According to the McKinsey Global Institute, if U.S. productivity growth over the next 50 years averages 1.3 percent per year, per capita GDP growth will be 28 percent slower than in the past. In other words, our standard of living will improve sluggishly. It would be an economic half-century like the past 5 years, rather than one like the 1990s – stagnant wages, sluggish mobility, and all the social and political fights that come along with all that.

Productivity, it turns out, is quite important. It matters for economic indicators, and it is essential for everything else we enjoy about a high standard of living: education, entertainment, comfort, and so on. As most economists will tell you, productivity might be the only thing that matters.

So what is it? In Kauffman’s State of the Field* overview of productivity, researchers Sarada (the University of Wisconsin-Madison) and Javier Miranda (U.S. Census Bureau) cite the standard economic definition of productivity as “the efficiency with which firms convert inputs such as labor, capital, and materials into outputs.” Even though we rely on aggregate productivity statistics to gauge the health of the economy (as above), productivity is really a firm-level concept. Productive firms expand and survive, and unproductive firms (theoretically) shrink and close.

When we say that U.S. productivity growth is strong, we’re really saying that the input-output conversion process at American companies is working well, that more firms are productive than not.

How do we increase productivity growth?

But what is a “productive firm,” and what determines productivity in an individual company? In their State of the Field summary, Sarada and Miranda cite recent research on “high-quality management practices [that] relate systematically to productivity.” These include:

  • Incentive structures,
  • Collecting and analyzing performance information,
  • Linking it to compensation, and
  • Setting targets and milestones for employees.

Not surprisingly, “having better quality labor and capital can also increase productivity.” And, third, “the adoption of information technologies and the R&D intensity also relate positively to productivity.” Exposure to higher levels of competition and international markets also seem to be associated with more productive firms.

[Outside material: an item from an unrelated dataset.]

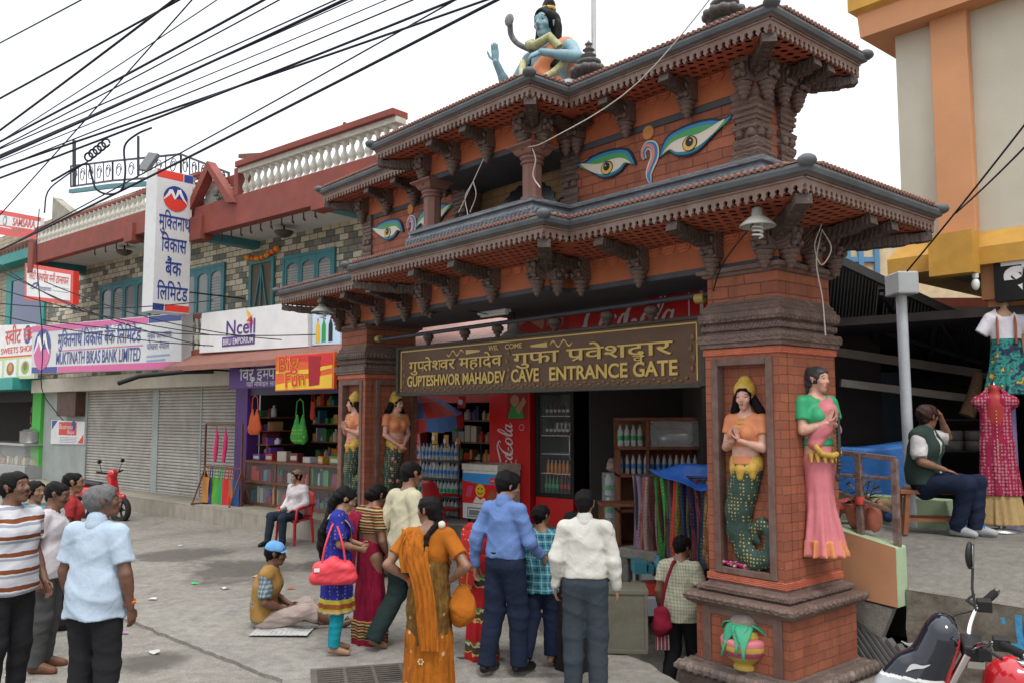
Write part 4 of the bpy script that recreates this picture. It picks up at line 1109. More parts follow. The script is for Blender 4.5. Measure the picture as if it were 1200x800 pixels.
pinnacle(-2.73, 'dark ringed pinnacle on the gate roof just right of the blue statue'); pinnacle(-.84, 'dark ringed pinnacle at the right end of the gate roof')
pinnacle(-4.8, 'dark ringed pinnacle behind the blue statue towards the left'); pinnacle(-6.6, 'small dark pinnacle at the left end of the gate roof')
# ------------------------------------------------------------------ the row of shops across the street
GREYG = mat('grey green plaster', (.33,.36,.34), .7, .1, 2.5, dirt=.6, dirtc=(.16,.16,.14)); WHITEP = mat('white ceiling paint', (.60,.60,.58), .7, .08, 2, dirt=.5, dirtc=(.3,.29,.27))
REDP = mat('faded red paint', (.225,.052,.038), .7, .2, 3, dirt=.7, dirtc=(.10,.06,.05)); TEAL = mat('teal paint', (.045,.20,.225), .5, .15, 4, dirt=.4, dirtc=(.1,.12,.12))
SHUT = mat('rolling shutter paint', (.47,.445,.405), .5, .12, 3, dirt=.9, dirtc=(.15,.12,.09), metal=.0); TILEF = brick('beige floor tile', (.29,.26,.205), (.33,.30,.24), (.2,.18,.15), .45, .33, .004, .5, .1, 0)
BALW = mat('weathered white', (.52,.50,.44), .7, .15, 8, dirt=.8, dirtc=(.22,.2,.17)); BEIGE = mat('beige plaster', (.50,.46,.38), .7, .1, 3, dirt=.6, dirtc=(.22,.2,.17))
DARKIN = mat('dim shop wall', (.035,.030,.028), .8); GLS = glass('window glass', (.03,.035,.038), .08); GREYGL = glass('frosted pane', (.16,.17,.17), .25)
SIGNW = flat('sign white', (.68,.67,.66), .35); SIGNG = mat('sign silver grey', (.56,.56,.56), .4, .06, 2, dirt=.3); NAVY = flat('sign navy', (.025,.045,.22), .4); MAG = flat('sign pink', (.55,.10,.27), .4)
SRED = flat('sign red', (.60,.02,.02), .35); SRED2 = flat('poster red', (.62,.045,.03), .4); PURP = flat('purple', (.085,.025,.20), .4); YEL = flat('yellow', (.75,.45,.03), .4); BLK = flat('black', (.012,.012,.013), .5)
SGREEN = flat('sign green', (.03,.30,.06), .5); SBLUE = flat('poster blue', (.05,.28,.62), .4); IRON = mat('painted iron', (.03,.032,.045), .5, .2, 20, dirt=.3); RUST = mat('rusty iron', (.16,.065,.04), .75, .35, 18, dirt=.4)
ORGP = flat('orange', (.70,.22,.03), .45); STEEL = mat('steel', (.45,.45,.45), .35, .1, 6, metal=.8); WOODM = mat('red brown wood', (.17,.06,.03), .5, .3, 10)
def stone_check():
    m, n, l, b = newmat('checkered stone cladding'); v = mapping(n, l, src='UV'); t = n.new('ShaderNodeTexBrick'); l.new(v, t.inputs['Vector'])
    t.inputs['Scale'].default_value = 1; t.inputs['Brick Width'].default_value = .29; t.inputs['Row Height'].default_value = .135; t.inputs['Mortar Size'].default_value = .008; t.inputs['Mortar Smooth'].default_value = 0
    t.inputs['Color1'].default_value = (0,0,0,1); t.inputs['Color2'].default_value = (1,1,1,1); t.inputs['Mortar'].default_value = (0,0,0,1)
    r = n.new('ShaderNodeValToRGB'); r.color_ramp.interpolation = 'CONSTANT'; e = r.color_ramp.elements
    for i, (p, c) in enumerate([(0, (.15,.15,.125)), (.20, (.21,.205,.165)), (.37, (.48,.42,.30)), (.65, (.56,.51,.39))]):
        if i > 1: e.new(p)
        e[i].position = p; e[i].color = (*c, 1)
    l.new(t.outputs['Color'], r.inputs['Fac']); ov = mapping(n, l); f = noise(n, l, ov, 9, 6)
    cc = mixc(n, l, t.outputs['Fac'], r.outputs['Color'], (.055,.05,.045)); cc = mixc(n, l, .6, cc, ramp(n, l, f, [(.3, (.65,.65,.65)), (.7, (1.15,1.15,1.15))]), 'MULTIPLY')
    l.new(cc, b.inputs['Base Color']); b.inputs['Roughness'].default_value = .8
    inv = n.new('ShaderNodeInvert'); l.new(t.outputs['Fac'], inv.inputs['Color']); bump(n, l, b, inv.outputs['Color'], .6, .015)
    return m
STONE = stone_check()
bank = thing('shop_building', 'long two storey shop building with checkered stone wall, red parapet and white balusters', 'building', M=BM)
def part(name, mb, m, par=None, bevel=0): return mb.build(name, m, par or bank, bevel=bevel)
m = MB(); m.bx(-7.0, 10.2, 0, .25, 3.3, 7.2); part('upper_wall', m, STONE)
m = MB(); m.bx(-7.0, -3.9, 0, .25, 0, 3.4); m.bx(-3.9, -3.87, -.05, .25, 0, 3.4)
for a, b in ((-.14,.16),(2.16,2.22),(3.75,3.80)): m.bx(a, b, -.03, .2, .3, 3.0)
m.bx(-3.9, 3.8, .02, .25, 2.95, 3.4); part('ground_wall', m, GREYG)
m = MB(); m.prism([(-6.9,2.95),(4.3,2.95),(4.3,3.34),(-6.9,3.34)], -.42, 0); part('header_board', m, BEIGE, bevel=.01)
for a, b in ((-3.87,-.14),(.16,2.16),(2.22,3.75)):
    m = MB(); n = 34; pr = []
    for k in range(n):
        z = .36 + (2.96-.36)*k/n; h = (2.96-.36)/n; pr += [(.03, z), (-.012, z+h*.25), (-.018, z+h*.6), (.004, z+h*.94)]
    vs = [(x, y, z) for y, z in pr for x in (a, b)]; m.add(vs, [(2*i, 2*i+1, 2*i+3, 2*i+2) for i in range(len(pr)-1)]); m.bx(a, b, -.03, .03, .30, .37); s = part('rolling_shutter', m, SHUT)
m = MB(); m.bx(-7.0, 4.0, -.9, 0, -.3, .345); m.bx(4.0, 9.5, -1.0, 3, -.3, .38); m.bx(9.5, 20, -1.2, 5, -.3, .62); part('shop_platform', m, TILEF)
# ceiling under the roof terrace, parapet bands and cantilevers
m = MB(); m.bx(-4.6, 4.2, -1.28, 0.0, 6.60, 6.72); m.bx(4.205, 10.4, -1.28, 0, 6.17, 6.30); part('balcony_ceiling', m, WHITEP)
m = MB(); m.bx(-4.7, 4.1, -1.4, -1.2, 6.50, 7.03); m.bx(4.1, 10.5, -1.42, -1.2, 6.10, 6.72); m.bx(-4.7, 4.1, -1.36, -1.22, 7.46, 7.54); m.bx(4.1, 5.75, -1.18, -1.06, 6.72, 7.30); m.bx(5.6, 5.75, -1.42, -1.1, 6.72, 7.3)
m.bx(4.05, 4.5, -1.5, -1.2, 5.98, 6.5); m.bx(8.3, 8.75, -1.5, -1.2, 5.98, 6.4); m.bx(1.0, 1.4, -1.48, -1.2, 6.35, 6.8); m.bx(-4.75, -4.4, -1.48, -1.2, 6.25, 7.1)
m.bx(5.75, 10.5, -1.5, -1.15, 7.28, 7.40); part('parapet', m, REDP, bevel=.012)
m = MB()
m.bx(5.75, 10.5, -1.42, -1.2, 7.18, 7.28); m.bx(-4.7, 4.1, -1.38, -1.24, 7.035, 7.07); part('coping', m, BALW)
for x, z in ((4.15, 6.0), (8.4, 6.0), (1.05, 6.4), (-4.7, 6.35)):
    m = MB(); m.prism([(x,z),(x+.28,z),(x+.28,z+.3),(x,z+.3)], -1.2, 0); part('cantilever', m, TEAL, bevel=.01)
bal = MB(); bal.lathe([(.05,0),(.05,.04),(.028,.06),(.055,.11),(.062,.16),(.05,.21),(.026,.27),(.022,.33),(.036,.36),(.045,.40),(.05,.42),(.05,.44)], 8)
b0 = None
def baluster(x, y, z, s):
    global b0
    if b0 is None: b0 = bal.build('baluster', BALW, bank); o = b0
    else: o = b0.copy(); COL.objects.link(o)
    o.location = (x, y, z); o.scale = (1.25, 1.25, s)
for k in range(34): baluster(-4.5 + k*.252, -1.3, 7.06, .92)
for k in range(21): baluster(5.87 + k*.224, -1.3, 6.72, 1.05)
for k in range(5): baluster(3.55 + k*.2, -.95, 3.72, 1.55)
m = MB(); m.bx(3.3, 4.4, -1.05, 0, 3.35, 3.70); m.bx(3.3, 4.4, -1.02, -.88, 4.40, 4.5); part('balcony_ledge', m, REDP, bevel=.01)
# little gable with corrugated back and dried plants
m = MB(); M = tm(0,0,0)
m.prism([(3.75,6.62),(4.0,6.62),(4.72,7.42),(4.68,7.62)], -1.5, -1.3); m.prism([(5.75,6.56),(4.68,7.62),(4.72,7.42),(5.45,6.60)][::-1], -1.5, -1.3); g = part('gable_frame', m, REDP)
m = MB()
for k in range(12): zt_ = 6.68+max(.05, .75*(1-abs(4.0+.12*k-4.7)/.85)); m.bar((4.0+.12*k, -1.24, 6.62), (4.0+.12*k, -1.21, zt_), .11, .03, up=(0,1,0))
part('corrugated_back', m, mat('grey corrugated', (.36,.36,.33), .6, .2, 5, dirt=.6), g)
m = MB(); rr = random.Random(4)
for k in range(26):
    p = Vector((4.75+rr.random()*.6, -1.35+.1*rr.random(), 6.68+rr.random()*.3)); m.ball(p, (.07*rr.random()+.03, .06, .05), 6)
part('stacked_rubbish', m, mat('grey rubbish', (.16,.16,.15), .8, .5, 30), g)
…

Thus, according to the research literature, productivity growth in an economy comes from having productive firms. Productive firms are those that utilize good management practices, employ higher quality workers and equipment, and adopt technology faster than other companies. If they face competitive markets and sell overseas, that’s a bonus.

Connecting entrepreneurship and productivity

How does this relate to entrepreneurs and entrepreneurial firms? For the most part, it doesn’t. The State of the Field* authors write candidly that “the discussion of productivity in entrepreneurship has largely been sidestepped” in their research overview. Instead, they opt for a deductive approach: if we can understand, at a general level, what affects productivity within and across firms, then we can gain “a better sense of what makes highly entrepreneurial, innovative and presumably productive firms.”

I’m not completely convinced by this deductive approach, however. For one thing, when we talk about productive firms, we usually are talking about entrepreneurial firms. A newly updated paper by John Haltiwanger, Ron Jarmin, Robert Kulick, and Miranda finds high-growth firms make disproportionate contributions to employment and output and productivity – and these high-growth firms are mostly young, viz. entrepreneurial.

But, are high-growth young firms more productive because of better management practices, higher quality labor and capital, technology adoption, and international market exposure? Perhaps, although for the most part the studies of management practices across firms and countries have looked at relatively larger manufacturing, retail, health care, and educational institutions.

Some in the world of startups and entrepreneurship would say that little of this research describes what actual entrepreneurial productivity looks like. In his introduction to Founders at Work (which has to be one of the best books ever written about entrepreneurship), Paul Graham observed that early-stage startups are “probably the most productive part of the whole economy.” But this type of productivity – developing big ideas, testing them – doesn’t really look like the productivity discussed in the research. In startups, it’s bathrobes and “offices strewn with junk at 2 in the morning… This is what real productivity looks like.”

High-growth firms – which are disproportionately young startups—are more productive because they are engaged in Steve Blank’s search for a business model. As the Haltiwanger et al paper points out, “high growth young firms are those that innovate and learn successfully.” There is, then, something about being a young company – a startup searching for a business model, a founding team learning its own capabilities – that lends itself to productivity more than being an established incumbent.

The final observation to make about productivity growth is that it is extremely uneven across time, sector, and company. During any given time period, only a handful of sectors accounts for the lion’s share of aggregate productivity growth in the economy. This has been true for nearly a century – Arnold Harberger called it the “yeast versus mushrooms” approach. Over time, too, the most productive sectors change. In the 1990s, for example, only about six sectors accounted for the productivity resurgence; in the first half of the 2000s, productivity growth was similarly concentrated, but in different sectors. Within those sectors in which productivity is concentrated, moreover, it’s usually a handful of highly productive firms that are driving that overall growth.

For higher productivity growth at the macro level, then, we need a wider set of those highly productive, high-growth, entrepreneurial firms. How do we do that? We could want more firms (of any type) adopting the practices shown to be responsible for higher productivity: better management, higher quality human capital, faster technology adoption, competing in overseas markets, and engaging in R&D. Alternately, we could want more high-potential startups, those embodying Graham’s bathrobe productivity.

Are those compatible? Are high-growth young firms more productive because they’ve adopted high-quality management practices and because they hire high-quality people? Or are they are more productive because they don’t have the constraints of established companies? What are your thoughts?